Sunday, March 20, 2011

None dare call it cyberbullying.

Methinks the thugs the big movie studios have hired to threaten suspected online pirates into forking over settlement money without a fight have grown a bit big for their britches, given this story from Des Plaines, Illinois. Either that or the robots they use to spam out their extortion messages can't discern the difference between a person and a library.

Well, at least the library had the backbone to come back at them with "Look, here's proof we paid for all the copies of your crappy film that we own, and if that isn't enough for you we'll see you in court." A better response than the one we saw from the panicked politicos of Coshocton County, Ohio a year and a half ago, don't you think?

That said, the library is probably taking a good step by strengthening its acceptable use policy's provisions against copyright infringement-even if it's still very unlikely they'd ever catch an illegal downloader in the act. A better one would be to ban peer-to-peer file sharing-at least in its present form-altogether.

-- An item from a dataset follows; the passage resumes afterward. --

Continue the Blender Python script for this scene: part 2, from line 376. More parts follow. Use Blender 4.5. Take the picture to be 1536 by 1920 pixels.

Save your brains and fingers, torrent fans. Don't give me that blather about how legitimate software vendors are using P2P for distribution and support; any software worth buying-and any freeware worth using-is still going to be available from traditional safe sources that don't put customers at risk.

P2P is simply going to have to legitimize itself before gaining acceptance. That means it's going to have to attract investors willing to follow Napster's lead-by kicking out the pirates, pornographers and cybercrooks, making sensible deals with content providers (and if Big Entertainment's thinking is still too twentieth-century to catch the rising tide, maybe going with Little Entertainment for starters will eventually force the big guys into the same corner iTunes maneuvered the Beatles into), and working with operating-system and security software vendors to remedy P2P's current status as a malware conduit. As long as anyone runs the risk of either getting a letter like the library received, or winding up serving time for distributing kiddie porn because their P2P client software passed it through their computer, the torrent community will remain a disreputable corner of the Internet, sorely in need of a Times Square-like makeover.

And frankly, I hope it gets one. Even though public hotspots are getting faster all the time-take a gander at how good users at
Chandler, Arizona's downtown public library have it, will you?-the P2P infrastructure might still offer advantages. Those advantages, however, simply don't justify having to wade through the cesspool that currently lies before them.